Why should the best interests of our community’s children be decided based on an unscientific poll anyway?
What is best for Fort Myers Beach children is to not wait in more than an hour of traffic in the middle of the afternoon on a sweltering, hot March day when traffic can back up during peak season for miles down San Carlos Boulevard on the road back from Heights Elementary School (where Fort Myers Beach students currently go) to get to Fort Myers Beach.
The Fort Myers Beach community deserves its own school. And it is simple math.
The taxpayers of Fort Myers Beach pay far more into the school district than they get out of it. Approximately $29 million is coughed out of Fort Myers Beach taxpayers to support the Lee County school district’s ballooning $2.9 billion budget. All that Fort Myers Beach taxpayers have asked for is a small school that costs about $1.5 million to operate.
While the Fort Myers Beach Elementary School has nosedived to 40 students since Hurricane Milton, it was at about 70 students before Hurricane Milton sent students to San Carlos Park Elementary School and at more than 80 students before Hurricane Ian.

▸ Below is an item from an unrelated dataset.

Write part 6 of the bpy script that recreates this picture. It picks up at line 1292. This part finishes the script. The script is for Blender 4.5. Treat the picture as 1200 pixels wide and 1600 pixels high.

The district expanded the boundaries from which students could attend the school after Hurricane Ian and allowed the children of those who work on Fort Myers Beach were allowed to attend as well. That appeared to be working on growing the school’s population until the school’s growth was stifled again by the delays of the district’s leaders in getting the school back open.
While Dr. Carlin and some school board members have expressed their concerns over the relatively miniscule budget of the Fort Myers Beach Elementary School at less than $1.5 million this past year, Carlin and the school board have not shown anywhere near the same level of concern for the $162 million that was approved last month to be spent for the construction of a new high school campus in Alva. The school, which will serve the growing population of Lehigh Acres, faced widespread opposition from the Alva community for its impact on local roads and infrastructure as students from Lehigh Acres are bused in there. The school board approved the $162 million spending plan for the campus on the same day they voted to request to the state that the Fort Myers Beach Elementary School campus be razed.
The scene at the meeting couldn’t have highlighted the disconnect of this school board from its communities any starker. One community of residents pleading with the board not to build a school in their town, while another community pleaded for the reopening of their school. Neither community was listened to by this out of touch school board.
Fort Myers Beach parents have been concerned for months now that the superintendent were looking to trim what is the leanest ounce of fat on its budget – the Beach Elementary School, as an almost sacrificial lamb to look as though they were being fiscally conservative.
For a district whose budget has grown from $2.4 billion just three years ago to $2.9 billion this year, the fairy tale concept that it is the little Fort Myers Beach Elementary School dragging Lee County’s school district’s budget down, is the biggest insult of them all.